### EXERCISE DETAILS
Print out every line, exactly as written.

### DATASET CONTENT

--- Begin ---

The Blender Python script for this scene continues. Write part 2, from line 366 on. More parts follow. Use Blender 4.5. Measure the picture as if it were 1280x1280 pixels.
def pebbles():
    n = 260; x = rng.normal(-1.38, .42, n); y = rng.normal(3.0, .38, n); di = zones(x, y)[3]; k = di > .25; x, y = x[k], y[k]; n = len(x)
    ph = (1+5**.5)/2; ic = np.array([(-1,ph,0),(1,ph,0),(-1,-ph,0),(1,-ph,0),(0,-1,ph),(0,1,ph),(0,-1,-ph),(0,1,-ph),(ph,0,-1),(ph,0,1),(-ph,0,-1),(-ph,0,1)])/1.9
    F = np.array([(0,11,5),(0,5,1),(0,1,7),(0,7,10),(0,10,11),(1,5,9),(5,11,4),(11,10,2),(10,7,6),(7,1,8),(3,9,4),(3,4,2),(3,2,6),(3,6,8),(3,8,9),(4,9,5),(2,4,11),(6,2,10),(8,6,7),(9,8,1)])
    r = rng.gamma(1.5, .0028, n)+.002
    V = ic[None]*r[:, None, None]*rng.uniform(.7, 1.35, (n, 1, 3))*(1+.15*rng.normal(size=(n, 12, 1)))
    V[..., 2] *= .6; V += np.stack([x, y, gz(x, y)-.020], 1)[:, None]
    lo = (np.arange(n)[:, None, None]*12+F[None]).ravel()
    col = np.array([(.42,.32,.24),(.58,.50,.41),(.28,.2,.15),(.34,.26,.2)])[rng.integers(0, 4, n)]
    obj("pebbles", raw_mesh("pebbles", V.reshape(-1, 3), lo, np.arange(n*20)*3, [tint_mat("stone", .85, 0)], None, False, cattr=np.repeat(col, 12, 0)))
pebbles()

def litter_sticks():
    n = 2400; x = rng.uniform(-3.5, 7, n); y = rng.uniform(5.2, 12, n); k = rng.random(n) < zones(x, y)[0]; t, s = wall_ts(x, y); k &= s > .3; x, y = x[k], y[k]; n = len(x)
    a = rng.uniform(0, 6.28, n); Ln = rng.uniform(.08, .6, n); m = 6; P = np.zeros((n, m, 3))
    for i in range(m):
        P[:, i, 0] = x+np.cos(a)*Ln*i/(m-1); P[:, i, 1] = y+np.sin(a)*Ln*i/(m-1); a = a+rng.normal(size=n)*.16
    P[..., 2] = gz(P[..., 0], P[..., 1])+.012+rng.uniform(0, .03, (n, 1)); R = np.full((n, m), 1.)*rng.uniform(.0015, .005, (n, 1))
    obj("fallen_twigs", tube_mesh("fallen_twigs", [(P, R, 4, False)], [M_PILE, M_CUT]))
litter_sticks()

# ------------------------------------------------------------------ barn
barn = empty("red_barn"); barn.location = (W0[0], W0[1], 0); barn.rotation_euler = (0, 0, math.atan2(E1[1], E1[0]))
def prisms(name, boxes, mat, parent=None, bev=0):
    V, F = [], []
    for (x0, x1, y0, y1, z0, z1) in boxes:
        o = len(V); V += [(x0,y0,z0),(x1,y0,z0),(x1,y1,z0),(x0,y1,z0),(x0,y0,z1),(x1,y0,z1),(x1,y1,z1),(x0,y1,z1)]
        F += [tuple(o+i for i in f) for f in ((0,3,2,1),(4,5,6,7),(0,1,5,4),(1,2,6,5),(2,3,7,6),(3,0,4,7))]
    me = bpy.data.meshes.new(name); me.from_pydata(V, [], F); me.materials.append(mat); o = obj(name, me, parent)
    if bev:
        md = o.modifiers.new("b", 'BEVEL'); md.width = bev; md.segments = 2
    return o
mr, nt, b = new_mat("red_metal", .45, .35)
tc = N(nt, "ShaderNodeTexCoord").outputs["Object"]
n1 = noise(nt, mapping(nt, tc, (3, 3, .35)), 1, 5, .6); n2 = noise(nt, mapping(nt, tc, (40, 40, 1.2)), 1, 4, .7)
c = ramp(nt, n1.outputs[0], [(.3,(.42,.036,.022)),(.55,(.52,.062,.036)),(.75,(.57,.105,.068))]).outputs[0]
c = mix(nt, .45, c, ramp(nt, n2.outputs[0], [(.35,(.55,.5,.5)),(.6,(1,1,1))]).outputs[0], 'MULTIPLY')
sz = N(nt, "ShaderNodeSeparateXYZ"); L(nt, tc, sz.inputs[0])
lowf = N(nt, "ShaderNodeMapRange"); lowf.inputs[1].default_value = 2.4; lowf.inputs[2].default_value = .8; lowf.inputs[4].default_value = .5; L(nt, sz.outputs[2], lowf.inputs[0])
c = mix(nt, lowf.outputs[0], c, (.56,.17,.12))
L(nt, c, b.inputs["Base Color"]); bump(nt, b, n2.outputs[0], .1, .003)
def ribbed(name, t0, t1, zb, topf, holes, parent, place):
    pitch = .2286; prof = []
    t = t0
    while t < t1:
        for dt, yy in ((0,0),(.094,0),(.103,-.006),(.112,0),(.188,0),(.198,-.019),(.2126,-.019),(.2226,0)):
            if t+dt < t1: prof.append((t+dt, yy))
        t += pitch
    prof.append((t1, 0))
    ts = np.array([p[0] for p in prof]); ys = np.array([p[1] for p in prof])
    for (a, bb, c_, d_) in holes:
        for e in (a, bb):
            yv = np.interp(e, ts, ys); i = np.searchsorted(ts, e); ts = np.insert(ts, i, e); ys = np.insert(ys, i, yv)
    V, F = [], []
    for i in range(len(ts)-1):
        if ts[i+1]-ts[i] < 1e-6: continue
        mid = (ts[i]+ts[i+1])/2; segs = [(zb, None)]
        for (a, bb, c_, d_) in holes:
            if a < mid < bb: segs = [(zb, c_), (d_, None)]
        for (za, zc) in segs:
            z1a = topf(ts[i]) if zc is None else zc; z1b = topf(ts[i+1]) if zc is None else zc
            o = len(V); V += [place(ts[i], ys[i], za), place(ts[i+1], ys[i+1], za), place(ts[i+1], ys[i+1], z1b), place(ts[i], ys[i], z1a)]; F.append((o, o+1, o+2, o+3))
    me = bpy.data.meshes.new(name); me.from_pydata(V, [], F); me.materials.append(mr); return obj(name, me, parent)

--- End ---

### THE COMPLETED TASK
The Blender Python script for this scene continues. Write part 2, from line 366 on. More parts follow. Use Blender 4.5. Measure the picture as if it were 1280x1280 pixels.
def pebbles():
    n = 260; x = rng.normal(-1.38, .42, n); y = rng.normal(3.0, .38, n); di = zones(x, y)[3]; k = di > .25; x, y = x[k], y[k]; n = len(x)
    ph = (1+5**.5)/2; ic = np.array([(-1,ph,0),(1,ph,0),(-1,-ph,0),(1,-ph,0),(0,-1,ph),(0,1,ph),(0,-1,-ph),(0,1,-ph),(ph,0,-1),(ph,0,1),(-ph,0,-1),(-ph,0,1)])/1.9
    F = np.array([(0,11,5),(0,5,1),(0,1,7),(0,7,10),(0,10,11),(1,5,9),(5,11,4),(11,10,2),(10,7,6),(7,1,8),(3,9,4),(3,4,2),(3,2,6),(3,6,8),(3,8,9),(4,9,5),(2,4,11),(6,2,10),(8,6,7),(9,8,1)])
    r = rng.gamma(1.5, .0028, n)+.002
    V = ic[None]*r[:, None, None]*rng.uniform(.7, 1.35, (n, 1, 3))*(1+.15*rng.normal(size=(n, 12, 1)))
    V[..., 2] *= .6; V += np.stack([x, y, gz(x, y)-.020], 1)[:, None]
    lo = (np.arange(n)[:, None, None]*12+F[None]).ravel()
    col = np.array([(.42,.32,.24),(.58,.50,.41),(.28,.2,.15),(.34,.26,.2)])[rng.integers(0, 4, n)]
    obj("pebbles", raw_mesh("pebbles", V.reshape(-1, 3), lo, np.arange(n*20)*3, [tint_mat("stone", .85, 0)], None, False, cattr=np.repeat(col, 12, 0)))
pebbles()

def litter_sticks():
    n = 2400; x = rng.uniform(-3.5, 7, n); y = rng.uniform(5.2, 12, n); k = rng.random(n) < zones(x, y)[0]; t, s = wall_ts(x, y); k &= s > .3; x, y = x[k], y[k]; n = len(x)
    a = rng.uniform(0, 6.28, n); Ln = rng.uniform(.08, .6, n); m = 6; P = np.zeros((n, m, 3))
    for i in range(m):
        P[:, i, 0] = x+np.cos(a)*Ln*i/(m-1); P[:, i, 1] = y+np.sin(a)*Ln*i/(m-1); a = a+rng.normal(size=n)*.16
    P[..., 2] = gz(P[..., 0], P[..., 1])+.012+rng.uniform(0, .03, (n, 1)); R = np.full((n, m), 1.)*rng.uniform(.0015, .005, (n, 1))
    obj("fallen_twigs", tube_mesh("fallen_twigs", [(P, R, 4, False)], [M_PILE, M_CUT]))
litter_sticks()

# ------------------------------------------------------------------ barn
barn = empty("red_barn"); barn.location = (W0[0], W0[1], 0); barn.rotation_euler = (0, 0, math.atan2(E1[1], E1[0]))
def prisms(name, boxes, mat, parent=None, bev=0):
    V, F = [], []
    for (x0, x1, y0, y1, z0, z1) in boxes:
        o = len(V); V += [(x0,y0,z0),(x1,y0,z0),(x1,y1,z0),(x0,y1,z0),(x0,y0,z1),(x1,y0,z1),(x1,y1,z1),(x0,y1,z1)]
        F += [tuple(o+i for i in f) for f in ((0,3,2,1),(4,5,6,7),(0,1,5,4),(1,2,6,5),(2,3,7,6),(3,0,4,7))]
    me = bpy.data.meshes.new(name); me.from_pydata(V, [], F); me.materials.append(mat); o = obj(name, me, parent)
    if bev:
        md = o.modifiers.new("b", 'BEVEL'); md.width = bev; md.segments = 2
    return o
mr, nt, b = new_mat("red_metal", .45, .35)
tc = N(nt, "ShaderNodeTexCoord").outputs["Object"]
n1 = noise(nt, mapping(nt, tc, (3, 3, .35)), 1, 5, .6); n2 = noise(nt, mapping(nt, tc, (40, 40, 1.2)), 1, 4, .7)
c = ramp(nt, n1.outputs[0], [(.3,(.42,.036,.022)),(.55,(.52,.062,.036)),(.75,(.57,.105,.068))]).outputs[0]
c = mix(nt, .45, c, ramp(nt, n2.outputs[0], [(.35,(.55,.5,.5)),(.6,(1,1,1))]).outputs[0], 'MULTIPLY')
sz = N(nt, "ShaderNodeSeparateXYZ"); L(nt, tc, sz.inputs[0])
lowf = N(nt, "ShaderNodeMapRange"); lowf.inputs[1].default_value = 2.4; lowf.inputs[2].default_value = .8; lowf.inputs[4].default_value = .5; L(nt, sz.outputs[2], lowf.inputs[0])
c = mix(nt, lowf.outputs[0], c, (.56,.17,.12))
L(nt, c, b.inputs["Base Color"]); bump(nt, b, n2.outputs[0], .1, .003)
def ribbed(name, t0, t1, zb, topf, holes, parent, place):
    pitch = .2286; prof = []
    t = t0
    while t < t1:
        for dt, yy in ((0,0),(.094,0),(.103,-.006),(.112,0),(.188,0),(.198,-.019),(.2126,-.019),(.2226,0)):
            if t+dt < t1: prof.append((t+dt, yy))
        t += pitch
    prof.append((t1, 0))
    ts = np.array([p[0] for p in prof]); ys = np.array([p[1] for p in prof])
    for (a, bb, c_, d_) in holes:
        for e in (a, bb):
            yv = np.interp(e, ts, ys); i = np.searchsorted(ts, e); ts = np.insert(ts, i, e); ys = np.insert(ys, i, yv)
    V, F = [], []
    for i in range(len(ts)-1):
        if ts[i+1]-ts[i] < 1e-6: continue
        mid = (ts[i]+ts[i+1])/2; segs = [(zb, None)]
        for (a, bb, c_, d_) in holes:
            if a < mid < bb: segs = [(zb, c_), (d_, None)]
        for (za, zc) in segs:
            z1a = topf(ts[i]) if zc is None else zc; z1b = topf(ts[i+1]) if zc is None else zc
            o = len(V); V += [place(ts[i], ys[i], za), place(ts[i+1], ys[i+1], za), place(ts[i+1], ys[i+1], z1b), place(ts[i], ys[i], z1a)]; F.append((o, o+1, o+2, o+3))
    me = bpy.data.meshes.new(name); me.from_pydata(V, [], F); me.materials.append(mr); return obj(name, me, parent)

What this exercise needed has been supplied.